Wave induced motions of two ships advancing on parallel course

Abstract

Under way replenishment between two ships is a critical operation, and accidents have been reported. Hydrodynamic interaction between the hulls may influence the forces and the motions of the vessels, and both manoeuvring and seakeeping performance may be affected. The steady loads on ships travelling in the vicinity of each other in calm water have been investigated in several previous studies. This thesis focuses on seakeeping of two ships advancing on paralles course in waves.

The far field wave pattern of an oscillating ship with forward speed is studied in order to evaluate the effect of the generated waves on the other ship. The wave pattern is a function of the frequency of oscillation and the forward speed of the ship. Some of the wave systems generated by the ship will have enough energy to induce motions on the other ship. It is demonstrated that for τ = wU/g>~0.4 a 2D wave pattern with forward speed effect is a good representation of the ship generated wave pattern.

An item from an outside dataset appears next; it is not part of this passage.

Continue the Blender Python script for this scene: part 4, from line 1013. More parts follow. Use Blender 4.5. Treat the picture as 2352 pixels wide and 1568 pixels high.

A linear frequency domain solution for wave induced forces and motions of two slender ships with equal speed on parallel course is devoloped. The procedures is a generalization of Newman's unified theory for one hull and Kashiwagi's theory for catamarans. The ships are assumed to be other's hydrodynamic far field i.e. the transverse distance is formally assumed to be fo the order of the ship length, O(L). The full 3D problem is simplified by dividing it into an inner region for each ship and a common outer region where not all the boundary conditions need to be fulfilled. The solutions from the inner and outer domains are matched in an overlap region for each ship forming the complete solution near each ship. The two-ship numerical method can also be used for catamarans at moderate forward speed including wave interaction between the hulls.

Model tests with two ships advancing at forward speed in regular head waves are sonducted as a part of the validation of the presented theory. Experimental bias due to the set-up is thoroughly discussed. An interesting wave phenomenon was discovered in the experiments. For a τ value slightly above 1/4, large amplitude 2D wavespropagating in the forward direction developed between the hulls. Possible mechanisms of the phenomenon are described.

The seakeeping theory calculations are compared with published experiments for monohulls and catamarans and with new experiments for the two ship case. The overall agreement for hydrodynamic forces and motions is good.